ABSTRACT

This chapter is an introduction to how the combination of two views – semantic minimalism and speech act pluralism (‘SM+SAP’, for short) – can be used to explain some aspects of our practice of making knowledge attributions. SM+SAP wasn’t developed to account for issues in epistemology in particular. It was proposed as a solution to a very general linguistic phenomenon – a phenomenon that also happens to be exhibited by sentences containing ‘knows’. The chapter is structured as follows:

I first outline the general linguistic phenomenon/puzzle: how to resolve a tension between inter-contextual stability and variability, and I show how that puzzle arises with respect to sentences containing ‘knows’.

The next section outlines speech act pluralism and the arguments for it.

I then outline semantic minimalism and the arguments for it.

I show how SM+SAP explains the data/puzzle we started with.

The final section outlines how SM+SAP has been used to defend skepticism.
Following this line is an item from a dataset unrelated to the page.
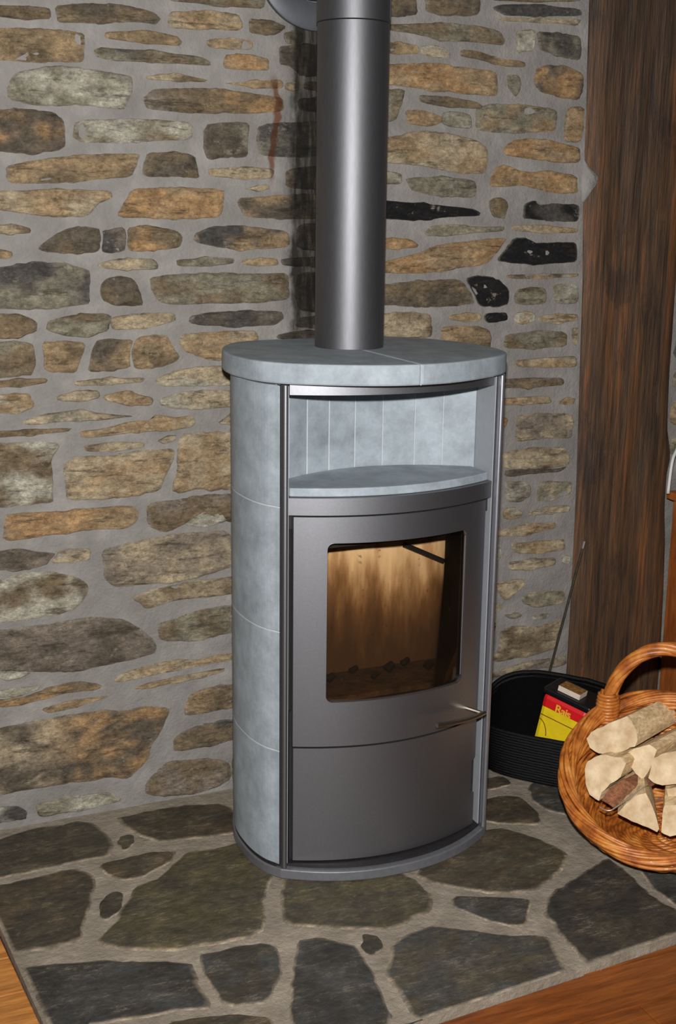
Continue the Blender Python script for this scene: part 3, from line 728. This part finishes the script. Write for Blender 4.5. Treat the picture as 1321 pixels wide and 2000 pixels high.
# base plate with its raised sill
fr = [(x, -.325+.082*(abs(x)/.252)**2.2) for x in [-.252+.504*i/28 for i in range(29)]]
base_o = fr + [(x+.004, y) for x, y in side_R[1:]] + [(-x-.004, y) for x, y in reversed(side_R[1:])]
MB().prism(base_o, Z0, .027).build('base_plate', BASEM, stove, bevel=.0025)
inner = [(x*.985, y+.016) for x, y in fr] + side_R[2:] + [(-x, y) for x, y in reversed(side_R[2:])]
MB().prism(inner, .0272, .034).build('base_sill', DARKM, stove)
# carcass: back, floor of the firebox, deck under the niche, inner cheeks
back = [(x*.93, min(y, .14)-.004) for x, y in side_R if y > -.2]
mb = MB()
mb.prism(back + [(-x, y) for x, y in reversed(back)] + [(-.225, -.06), (.225, -.06)][::1], .034, 1.062)
mb.box((-.226, -.222, .034), (.226, -.06, .375)); mb.box((-.2343, -.222, .770), (.2343, -.06, .832)); mb.box((-.2343, -.215, 1.048), (.2343, -.06, 1.066))
for s in (-1, 1): mb.box((min(s*.2366, s*.246), -.222, .034), (max(s*.2366, s*.246), -.06, 1.064))
mb.build('carcass', DARKM, stove)
# cheeks in sight beside door and niche
for s in (-1, 1):
    MB().box((min(s*.2345, s*.2364), -.2360, .034), (max(s*.2345, s*.2364), -.120, 1.064)).build('inner_cheek', MATTE, stove)
# uprights
for s in (-1, 1):
    x = s*.2450
    prof = [(x+.0056*math.cos(a), -.2440+.0056*math.sin(a)) for a in [math.pi*i/12*1.0 + math.pi for i in range(13)]]
    prof = [(x+.0056, -.228)] + [] + [(x-.0056, -.228)] + prof[0:]
    MB().prism(prof, .030, 1.067).build('upright', ALU if s > 0 else PAINT, stove, smooth=True, sharp=50)
    xx = s*.2515; MB().box((xx-.0018, -.236, .030), (xx+.0018, -.215, 1.066)).build('dark_joint_strip', DARKM, stove)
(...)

First, a brief overview of where these topics are first discussed and the subsequent literature. There is now an extensive literature on semantic minimalism, speech act pluralism and their combination. Most of the discussion of those views is general, i.e., is not specifically about their application to epistemically relevant terminology. In what follows I focus on the version presented in Cappelen and Lepore (2004). Extensive discussion of the proposal in that book can be found in, e.g., Preyer (2007). A version of semantic minimalism is presented by Borg (2004, 2012). Relativism, e.g., the version advocated by John MacFarlane (2014), is also a version of minimalism, but that won’t be discussed here. 1 A version of speech act pluralism is first advocated by Salmon (1991) and Cappelen and Lepore (1997), and later taken up by Soames (2002). While semantic minimalism is often discussed in connection with efforts to understand the semantic features of ‘knows’, speech act pluralism is less often appealed to, but one such effort is found in Cappelen (2005).